The full review process for the reactor will likely take an additional 4o months and could cost NuScale another $600 million to finalize the decision. NuScale has to pay NRC officials $258 per hour to review the lengthy application.

As a result of these difficulties, the U.S. is building five times fewer new nuclear reactors than China.

“These countries are absolutely not friendly and we’re losing the expertise to build nuclear reactors,” Terry said. “We’ll have to rebuild that expertise up from scratch all over again.”

Terry blames environmental groups for much of the red tape, as they have always heavily lobbied against nuclear power.

“Environmental groups are making big mistakes,” Terry said. “There’s a lot of data showing problems with wind and solar power. There’s no question the government is favoring those technologies. The batteries and energy storage necessary to support wind and solar technology isn’t there. Chemistry just doesn’t work that way.”

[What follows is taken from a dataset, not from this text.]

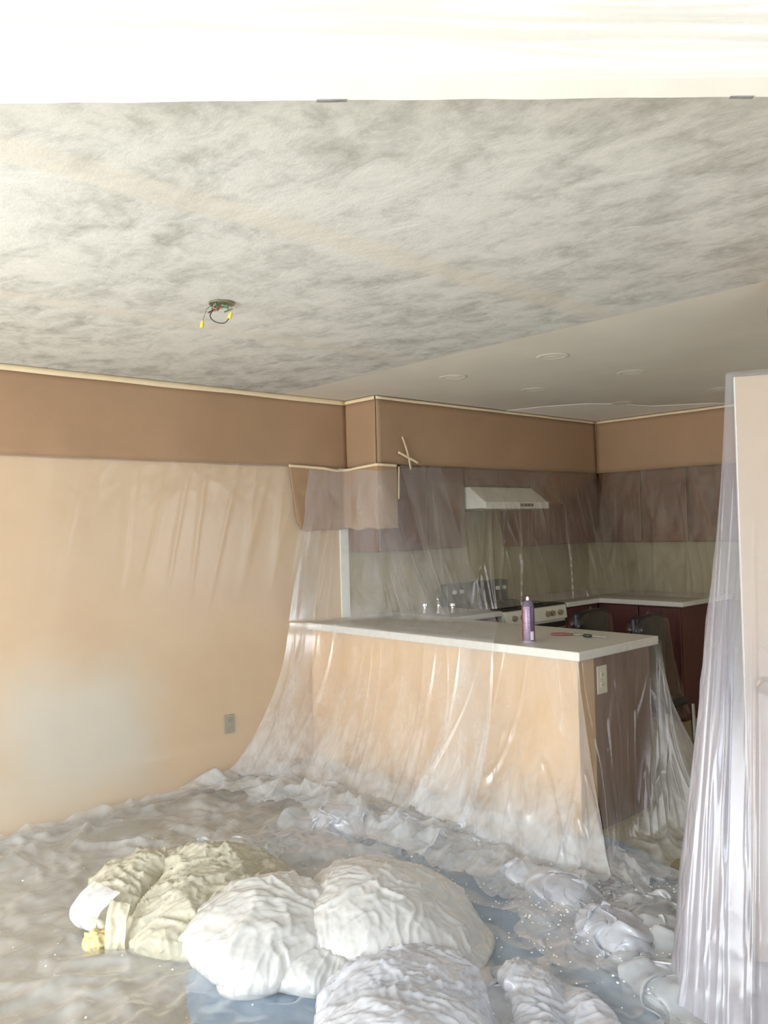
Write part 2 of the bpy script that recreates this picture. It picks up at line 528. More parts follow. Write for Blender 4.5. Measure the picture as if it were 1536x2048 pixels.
# soffit box above the kitchen cabinets
MB().box(0, .316, 3.764, 6.72, 1.975, H - .004).box(.316, 4.9, 6.404, 6.72, 1.975, H - .004).obj('soffit', M_HALF, label='soffit above the kitchen cabinets', **ST)

# diagonal header beam above the photographer
hd = np.array([.6506, .7594]); hn = np.array([hd[1], -hd[0]])     # along, toward the camera
hp = np.array([3.069, .457]) + hn * .062
HZ = 2.25


def hpt(s, n, z):
    q = hp + hd * s + hn * n
    return (q[0], q[1], z)


def hbox(name, s0, s1, n0, n1, z0, z1, mat, parent=None, wob=0, ns=1, **kw):
    b = bmesh.new(); rows = []
    for i in range(ns + 1):
        s = s0 + (s1 - s0) * i / ns
        dz = wob * float(pn(s * 9, .5, 3)) if wob else 0
        rows.append([b.verts.new(hpt(s, n, z)) for n, z in ((n0, z0 + dz), (n1, z0 + dz), (n1, z1), (n0, z1))])
    for a, c in zip(rows, rows[1:]):
        for k in range(4):
            b.faces.new((a[k], a[(k + 1) % 4], c[(k + 1) % 4], c[k]))
    b.faces.new(rows[0]); b.faces.new(rows[-1]); bmesh.ops.recalc_face_normals(b, faces=b.faces[:])
    m = MB(); m.join(b)
    return m.obj(name, mat, parent, **kw)


head = hbox('wall_header', -3.15, 3.55, -.062, 0, HZ, H, plain('header_paint', srgb(200, 190, 174), .85, var=.05, scale=2), label='white header beam crossing the room overhead', **ST)
M_TORN = plain('torn_grey_paper', srgb(126, 124, 118), .9, var=.2, scale=60)
tp = hbox('masking_tape', -2.0, 2.8, -.0615, .0012, HZ - .002, HZ - .0005, M_WTAPE, wob=.002, ns=120,
          label='white tape strip along the lower edge of the header', cat='tape')
for s0, s1 in ((.518, .568), (1.215, 1.255)):
    hbox('torn_paper', s0, s1, -.0645, -.057, HZ - .0045, HZ - .002, M_TORN, tp, wob=.004, ns=8)

# ------------------------------------------------------------------ masking paper and tape along the walls


def paper(name, X, label, cat='paper', mat=None, thick=.001):
    o = link(name, grid_mesh(name, X), mat or M_KRAFT, label=label, cat=cat)
    s = o.modifiers.new('thick', 'SOLIDIFY'); s.thickness = thick; s.offset = 0
    return o


def strip(p0, p1, nrm, z0, z1, n=60, m=10, amp=.004, seed=1, off=.006):
    """vertical sheet hanging from p0 to p1"""
    u = np.linspace(0, 1, n)[:, None]; v = np.linspace(0, 1, m)[None, :]
    X = np.zeros((n, m, 3)); L = math.dist(p0, p1)
    d = off + amp * v * (pn(u * L * 4 + 0 * v, v * .7 + 0 * u, seed) + .6) + .002 * v
    for k in range(2):
        X[..., k] = p0[k] + (p1[k] - p0[k]) * u + nrm[k] * d
    X[..., 2] = z1 + (z0 - z1) * v + .004 * v * pn(u * L * 2, 0 * u, seed + 5)
    return X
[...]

Nuclear power plants generate power without emitting carbon dioxide (CO2), which is blamed for global warming. It also doesn’t suffer from the indeterminacy of wind and solar power. But environmentalists aren’t onboard with nuclear power. Many green groups were founded with the explicit goal of opposing it.

“I think the tremendous environmental push-back in the 1970s and 1980s was part of the failure,” Terry said. “Maybe we shouldn’t have listened to the teenagers protesting and listened to the trained professionals.”

Nuclear power currently provides about 63 percent of America’s CO2 free power. A single nuclear reactor can prevent 3.1 million tons of CO2 emissions annually.

“Nuclear power is the only carbon-free source you can scale up,” Terry said. “Environmental groups shouldn’t be afforded the title of environmentalists. There are trade-offs and those environmental groups want perfection in nuclear but are more than willing to ignore imperfections in the things they like and that’s when you get yourself into big trouble … they’re putting all their eggs in a few baskets and refusing to adjust for what they learn.”